▶ Short exercise
Copy the lines that follow, keeping every character the same.

▶ Records from a dataset
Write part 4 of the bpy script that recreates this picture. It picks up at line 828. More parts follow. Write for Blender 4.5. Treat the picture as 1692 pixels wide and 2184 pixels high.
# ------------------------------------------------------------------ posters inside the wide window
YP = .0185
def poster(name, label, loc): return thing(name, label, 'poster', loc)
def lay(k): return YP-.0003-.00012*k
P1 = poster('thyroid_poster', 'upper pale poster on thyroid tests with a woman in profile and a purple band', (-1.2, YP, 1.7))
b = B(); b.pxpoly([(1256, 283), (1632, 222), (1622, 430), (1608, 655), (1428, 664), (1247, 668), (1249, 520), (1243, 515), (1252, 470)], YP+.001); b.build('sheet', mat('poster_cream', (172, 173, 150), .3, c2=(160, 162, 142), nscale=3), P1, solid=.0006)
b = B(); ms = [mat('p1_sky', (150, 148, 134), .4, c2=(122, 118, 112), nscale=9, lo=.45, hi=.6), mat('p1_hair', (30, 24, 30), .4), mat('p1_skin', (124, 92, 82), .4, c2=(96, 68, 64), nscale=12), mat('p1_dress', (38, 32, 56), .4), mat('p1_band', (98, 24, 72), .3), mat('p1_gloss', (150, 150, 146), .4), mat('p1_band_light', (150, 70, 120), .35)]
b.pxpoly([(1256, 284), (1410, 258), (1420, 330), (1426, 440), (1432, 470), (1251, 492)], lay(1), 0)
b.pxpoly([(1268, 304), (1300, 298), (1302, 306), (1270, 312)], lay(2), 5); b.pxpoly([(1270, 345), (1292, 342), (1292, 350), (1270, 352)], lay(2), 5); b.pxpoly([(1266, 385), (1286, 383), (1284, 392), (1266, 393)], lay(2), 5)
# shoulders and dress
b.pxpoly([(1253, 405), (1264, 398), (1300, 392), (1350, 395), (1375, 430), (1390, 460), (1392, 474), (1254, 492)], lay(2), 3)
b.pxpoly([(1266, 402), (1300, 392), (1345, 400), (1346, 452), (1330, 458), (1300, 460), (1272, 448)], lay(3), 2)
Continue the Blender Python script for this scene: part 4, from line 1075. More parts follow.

▶ Correct output
Write part 4 of the bpy script that recreates this picture. It picks up at line 828. More parts follow. Write for Blender 4.5. Treat the picture as 1692 pixels wide and 2184 pixels high.
# ------------------------------------------------------------------ posters inside the wide window
YP = .0185
def poster(name, label, loc): return thing(name, label, 'poster', loc)
def lay(k): return YP-.0003-.00012*k
P1 = poster('thyroid_poster', 'upper pale poster on thyroid tests with a woman in profile and a purple band', (-1.2, YP, 1.7))
b = B(); b.pxpoly([(1256, 283), (1632, 222), (1622, 430), (1608, 655), (1428, 664), (1247, 668), (1249, 520), (1243, 515), (1252, 470)], YP+.001); b.build('sheet', mat('poster_cream', (172, 173, 150), .3, c2=(160, 162, 142), nscale=3), P1, solid=.0006)
b = B(); ms = [mat('p1_sky', (150, 148, 134), .4, c2=(122, 118, 112), nscale=9, lo=.45, hi=.6), mat('p1_hair', (30, 24, 30), .4), mat('p1_skin', (124, 92, 82), .4, c2=(96, 68, 64), nscale=12), mat('p1_dress', (38, 32, 56), .4), mat('p1_band', (98, 24, 72), .3), mat('p1_gloss', (150, 150, 146), .4), mat('p1_band_light', (150, 70, 120), .35)]
b.pxpoly([(1256, 284), (1410, 258), (1420, 330), (1426, 440), (1432, 470), (1251, 492)], lay(1), 0)
b.pxpoly([(1268, 304), (1300, 298), (1302, 306), (1270, 312)], lay(2), 5); b.pxpoly([(1270, 345), (1292, 342), (1292, 350), (1270, 352)], lay(2), 5); b.pxpoly([(1266, 385), (1286, 383), (1284, 392), (1266, 393)], lay(2), 5)
# shoulders and dress
b.pxpoly([(1253, 405), (1264, 398), (1300, 392), (1350, 395), (1375, 430), (1390, 460), (1392, 474), (1254, 492)], lay(2), 3)
b.pxpoly([(1266, 402), (1300, 392), (1345, 400), (1346, 452), (1330, 458), (1300, 460), (1272, 448)], lay(3), 2)
Continue the Blender Python script for this scene: part 4, from line 1075. More parts follow.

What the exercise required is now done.